Não pessoa menos, mas pessoa mais – isto são, todas as qualidades normais da
pessoa mais algumas transpessoais. Pensemos nos grandes iogues, santos e sábios
- de Moisés a Cristo, a Padmasambhava. Não foram desfibrados maneirosos, mas
dinâmicos e instigantes - desde o episódio dos vendilhões do Templo até à
imposição de novos rumos a nações inteiras. Lidaram com o mundo em seus
próprios termos, não em termos de uma piedade melosa; muitos deles provocaram
revoluções sociais significativas, que se estenderam por milhares de anos. E
assim fizeram, não porque tivessem evitado as dimensões físicas, emocionais e
mentais da humanidade - e o ego, que não é o veículo de todas elas, mas porque
as assumiram com tal garra e intensidade que sacudiram as próprias fundações do
mundo. Indiscutivelmente, estavam também intimamente ligados com a alma (o
psiquismo mais profundo) e o esprito (o Eu informe) - fonte Última de sua força
- mas expressaram essa força e tiraram dela resultados concretos, exactamente
porque assumiram, decididamente, as dimensões menores através das quais ela
poderia expressar-se de modo a ser sentida por todas as pessoas.
Esses
grandes mobilizadores e agentes de mundana não foram egos pequenos; foram, na
mais completa acepção do termo, grandes egos, justamente porque o ego (veículo
funcional do domínio da mente) pode existir e de fato existe com a alma
(veículo do sútil) e o Eu (veículo do causal). Na mesma medida em que esses
grandes mestres mobilizaram o domínio da mente, eles mobilizaram o próprio
ego, porque o ego é o veículo desse reino. Entretanto, não se identificavam
meramente com seu ego (isso seria narcisismo); simplesmente perceberam seu ego
conectado a uma fonte cósmica radiante. Os grandes iogues, santos e sábios
conseguiram tanto, exactamente porque não foram temidos bajuladores, mas
grandes egos ligados ao seu Eu superior, animados pelo puro Batman (o puro Eu -
eu) que são um com Brahma; abriram a boca e o mundo estremeceu, caiu de joelhos
e pode ver face a face o Deus radioso.
Santa Teresa
não foi uma grande contemplativa? Sim, e Santa Teresa foi a Única mulher que
reformou uma tradição monástica inteira (pensemos nisso). Gautama Buda sacudiu
a Índia nos seus
fundamentos. Rumi, Plotino, Bodhidharma, Lady Tsogyal, Lao Tsé, Platão, o Baal
Shem Tov - estes homens e mulheres deram início a revoluções no mundo que
duraram centenas, às vezes milhares de anos - coisa que nem Marx, nem Lenine,
nem Locke, nem Jefferson, poderiam afirmar ter conseguido. E não agiram assim
porque estivessem mortos do pescoção para baixo. Não, eles eram
fantasticamente, divinamente grandes egos, ligados profundamente ao psíquico,
que estava directamente ligado a Deus.
Existe certa verdade na ideia do transcender o
ego: não significa destruir o ego, mas, sim, conecta¡-lo a alguma coisa maior.

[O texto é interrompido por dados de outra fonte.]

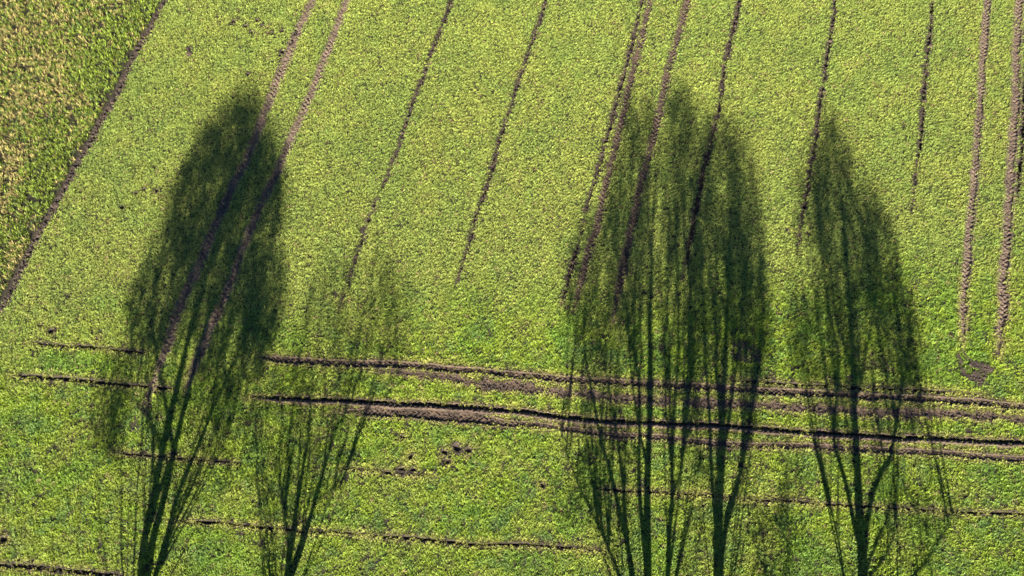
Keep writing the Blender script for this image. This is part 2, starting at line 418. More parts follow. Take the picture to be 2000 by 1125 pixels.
def clods(name, xyz, size, parent):
    """uneven crumbs of earth joined into one mesh"""
    n = len(xyz)
    if n == 0: return
    V = ICO_V[None] * (1 + RNG.uniform(-.35, .35, (n, 12, 1)))
    V = V * np.stack([RNG.uniform(.7, 1.4, n), RNG.uniform(.7, 1.4, n), RNG.uniform(.5, .9, n)], -1)[:, None] * np.asarray(size)[:, None, None]
    V = V + xyz[:, None]
    Fc = ICO_F[None] + (np.arange(n) * 12)[:, None, None]
    o = link(name, mesh_np(name, V.reshape(-1, 3), Fc.reshape(-1, 3)), CLOD, parent)
    o['kind'] = 'stuff'
    return o

# ------------------------------------------------------------------ build the marks
def build_strip(name, label, cat, kind, group, C, Nn, u, W, k):
    m = {'tyre': 15, 'deep': 17, 'furrow': 9, 'rough': 13, 'slit': 7, 'patchy': 11}[kind]
    t = np.linspace(-1, 1, m)
    ext = W + 0.10 * (W > .02)                       # the strip runs a little under the crop edge
    XY = C[:, None] + Nn[:, None] * (t[None] * ext[:, None])[..., None]
    x, y = XY[..., 0], XY[..., 1]
    base = gz(x, y)
    lat = t[None] * ext[:, None] / np.maximum(W, .03)[:, None]         # -1..1 inside the mark
    al = np.abs(lat)
    uu = np.broadcast_to(u[:, None], x.shape)
    rough = fbm(x, y, .16, k) - .5
    fine = vnoise(x, y, .06, k + 3) - .5
    wf = np.clip(W / max(W.max(), .01), 0, 1)[:, None]
    if kind == 'tyre':
        floor = -.085 * sstep(1.02, .72, al) + .012 * sstep(.25, .0, np.abs(al - 1.02))
        ph = (uu + .55 * al * W[:, None]) / .27 + np.where(lat > 0, .5, 0)
        lug = sstep(.42, .62, np.abs((ph % 1) - .5) * 2) * sstep(1.0, .86, al)
        worn = .15 + .95 * vnoise(x, y, .7, k + 1)
        z = floor + .05 * lug * worn ** 1.6 + .065 * rough + .05 * fine
    elif kind == 'deep':
        # one wall pressed deep, the other side smeared up into a bank
        groove = -.20 * np.exp(-((lat - .38) / .38) ** 2)
        bank = .05 * np.exp(-((lat + .75) / .35) ** 2)
        ph = (uu - .6 * lat * W[:, None]) / .27
        lug = sstep(.4, .6, np.abs((ph % 1) - .5) * 2) * sstep(.3, .0, lat) * sstep(-1.1, -.8, lat)
        z = groove + bank + .05 * lug * vnoise(x, y, .8, k) * 1.5 + .07 * rough + .05 * fine
        z = z * sstep(1.25, .95, al)
    elif kind == 'furrow':
        z = -.17 * sstep(1.1, .2, al) * (.45 + vnoise(x, y, .35, k + 2)) + .07 * rough + .03 * fine
    elif kind == 'rough':
        z = -.07 * sstep(1.1, .2, al) + .13 * rough + .05 * fine
    elif kind == 'slit':
        z = -.19 * sstep(1.0, .3, al) + .03 * rough
    else:
        z = -.03 * sstep(1.1, .4, al) + .08 * rough + .04 * fine
    z = np.maximum(z * np.clip(wf * 1.3, 0, 1), -.20)
    edge = sstep(1.25, 1.0, al)
    Z = base + z - .012 * (1 - edge) - .03 * (wf < .02)
    n = len(C)
    idx = np.arange(n * m).reshape(n, m)
    Fq = np.stack([idx[:-1, :-1], idx[:-1, 1:], idx[1:, 1:], idx[1:, :-1]], -1)[:, ::-1].reshape(-1, 4)
    keep = np.repeat(((W[:-1] > .025) | (W[1:] > .025)), m - 1)
    keep = np.repeat((W[:-1] > .025) | (W[1:] > .025), m - 1)
    V = np.stack([x, y, Z], -1).reshape(-1, 3)
    Fq = Fq[keep]
    used = np.unique(Fq); remap = np.full(n * m, -1); remap[used] = np.arange(len(used))
    o = link(name, mesh_np(name, V[used], remap[Fq][:, ::-1], False), (DRY_SOIL if 'right tramline' in label or 'leftmost tramline' in label else TRACK_SOIL) if kind in ('tyre', 'deep', 'patchy') else SOIL)
    tag(o, label, cat, group)
    # crumbs along it
    per = {'tyre': 26 if name == 'headland_track' else 12, 'deep': 26, 'furrow': 15, 'rough': 30, 'slit': 4, 'patchy': 22}[kind]
    nc = int(u[-1] * per)
    i = RNG.integers(0, n, nc); i = i[W[i] > .04]
    if kind in ('tyre', 'deep'):
        lt = np.where(RNG.random(len(i)) < .55, np.sign(RNG.uniform(-1, 1, len(i))) * RNG.normal(1.0, .16, len(i)), RNG.uniform(-.9, .9, len(i)))
    else:
        lt = RNG.uniform(-1.1, 1.1, len(i))
    p = C[i] + Nn[i] * (lt * W[i])[:, None]
    size = {'tyre': .020, 'deep': .03, 'furrow': .034, 'rough': .045, 'slit': .022, 'patchy': .034}[kind] * RNG.lognormal(0, .38, len(i))
    dz = {'tyre': -.06, 'deep': -.04, 'furrow': -.03, 'rough': -.01, 'slit': .0, 'patchy': .0}[kind]
    xyz = np.column_stack([p, gz(p[:, 0], p[:, 1]) + dz * (np.abs(lt) < .8)])
    clods('soil_clods', xyz, size, o)
    return o

for s in STRIPS: build_strip(*s)

def build_hollow(label, group, x, y, r):
    rings, seg = 7, 18
    rr = np.linspace(0.02, 1.35, rings)
    th = np.linspace(0, 2 * math.pi, seg, endpoint=False) + RNG.uniform(0, 1)
    wob = 1 + .28 * (vnoise(np.cos(th) * 2 + x * 9, np.sin(th) * 2 + y * 9, 1.0, 3) - .5) * 2
    prof = np.interp(rr, [0, .45, .75, .98, 1.15, 1.35], [-.15, -.13, -.07, .02, .015, -.02])
    X = rr[:, None] * wob[None] * r * np.cos(th)[None]; Y = rr[:, None] * wob[None] * r * np.sin(th)[None]
    if 'bare brown' in label: prof = prof * .75
    Z = prof[:, None] + .05 * (fbm(X + x, Y + y, .12, 2) - .5)
    # stored relative to the hollow's centre
    z0 = float(gz(np.array(x), np.array(y)))
    V = np.stack([X, Y, Z], -1).reshape(-1, 3)
    Fq = []
    for a_ in range(rings - 1):
        for b_ in range(seg):
            Fq.append((a_ * seg + b_, (a_ + 1) * seg + b_, (a_ + 1) * seg + (b_ + 1) % seg, a_ * seg + (b_ + 1) % seg))
    o = link('soil_hollow', mesh_np('soil_hollow', V, np.array(Fq)), SOIL)
    o.location = (x, y, z0)
    tag(o, label, 'soil hollow', group)
    n = int(5 + r * 40)
    ang = RNG.uniform(0, 6.28, n); q = r * RNG.uniform(.2, 1.25, n)
    clods('soil_clods', np.column_stack([np.cos(ang) * q, np.sin(ang) * q, np.interp(q / r, [0, .5, 1, 1.3], [-.12, -.1, .02, .0])]), (.013 + .025 * r) * RNG.lognormal(0, .35, n), o)
for h in HOLE: build_hollow(*h)

for lab, poly, den in PATCH_G:
    lo, hi = poly.min(0) - .1, poly.max(0) + .1
    st = .06
    xs = np.arange(lo[0], hi[0], st); ys = np.arange(lo[1], hi[1], st)
    A, B = np.meshgrid(xs, ys, indexing='ij')
    ok = in_poly(A, B, [tuple(p) for p in poly]) & (fbm(A, B, .45, 5) > (.36 if den > .9 else .40))
    Z = gz(A, B) + .012 + .10 * (fbm(A, B, .2, 6) - .45) * 1.0
    idx = np.arange(A.size).reshape(A.shape)
    Fq = np.stack([idx[:-1, :-1], idx[1:, :-1], idx[1:, 1:], idx[:-1, 1:]], -1)[ok[:-1, :-1]].reshape(-1, 4)
    V = np.stack([A, B, Z], -1).reshape(-1, 3)
    used = np.unique(Fq); remap = np.full(A.size, -1); remap[used] = np.arange(len(used))
    o = link('bare_soil_patch', mesh_np('bare_soil_patch', V[used], remap[Fq]), SOIL)
    tag(o, lab, 'soil patch')
    n = int(ok.sum() * st * st * 55 * den)
    p = np.column_stack([A[ok], B[ok]])[RNG.integers(0, ok.sum(), n)] + RNG.uniform(-.05, .05, (n, 2))
    clods('soil_clods', np.column_stack([p, gz(p[:, 0], p[:, 1]) + .02]), .042 * RNG.lognormal(0, .4, n), o)

# ------------------------------------------------------------------ the crops
def tuft(nb, length, width, spread, lean, upright, seed):
    """a plant: nb arching blades of 3 stations each -> verts, quads, blade value"""
    r = np.random.default_rng(seed)
    V, Fq, B = [], [], []
    for b in range(nb):
        az = r.uniform(0, 2 * math.pi); rad = spread * math.sqrt(r.random())
        bx, by = rad * math.cos(az + 1), rad * math.sin(az + 1)
        ln = length * r.uniform(.6, 1.2); w = width * r.uniform(.7, 1.25)
        th = r.uniform(*lean)
        d = np.array([math.cos(az), math.sin(az)]); sdir = np.array([-d[1], d[0]])
        p = np.array([bx, by, 0.0]); val = r.random()
        st = []
        for i, (f, ww) in enumerate(((0, .5), (.5, 1.0), (1.0, .25))):
            st.append((p.copy(), ww * w))
            ang = th + (i * .55 if not upright else i * .2)
            p = p + np.array([d[0] * math.sin(ang), d[1] * math.sin(ang), math.cos(ang)]) * ln * .5
        base = len(V)
        for (q, ww) in st:
            V.append((q[0] + sdir[0] * ww / 2, q[1] + sdir[1] * ww / 2, q[2]))
            V.append((q[0] - sdir[0] * ww / 2, q[1] - sdir[1] * ww / 2, q[2]))
            B += [val, val]
        for i in range(2):
            Fq.append((base + 2 * i, base + 2 * i + 1, base + 2 * i + 3, base + 2 * i + 2))
    return np.array(V), np.array(Fq), np.array(B)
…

Como afirma Nagarjuna, no mundo relativo, atman são real; no absoluto nem atman
nem anatman são reais. Assim, em nenhum caso annatta corresponde a uma
descrição correta da realidade. O pequeno ego não se evapora; permanece como o
centro funcional da actividade no domínio convencional. Como eu disse, perder
esse ego significa tornar-se um psicótico, não um sábio.
"Transcender
o ego", significa, pois, em verdade, transcender mas incluir o ego num
envolvimento mais profundo e mais elevado, primeiro na alma ou psiquismo mais
profundo, depois na Testemunha ou Eu superior e, então, dá-se a absorção nos
níveis precedentes, envolver-se, incluir-se e abraçar-se na radiância do eu
original, One Taste - o estado de visão não-dual ou consciência da unidade. Um
Sabor. E isto não significa, portanto, "livrar-se" do pequeno ego,
mas, ao contrário, habitar nele plenamente, vivê-lo com entusiasmo, usa¡-lo
como veículo necessário, através do qual as grandes verdades podem ser
transmitidas. Alma e esprito incluem o corpo, as emoções e a mente; não os
eliminam.
Grosseiramente, podemos dizer que o ego não é
uma obstrução ao Esprito, mas uma radiosa manifestação do Esprito. Todas as
Formas não são senão o Vazio, inclusive a forma do próprio ego. Não é
necessário livrar-se do ego, mas, simplesmente, vivê-lo com certa intensidade.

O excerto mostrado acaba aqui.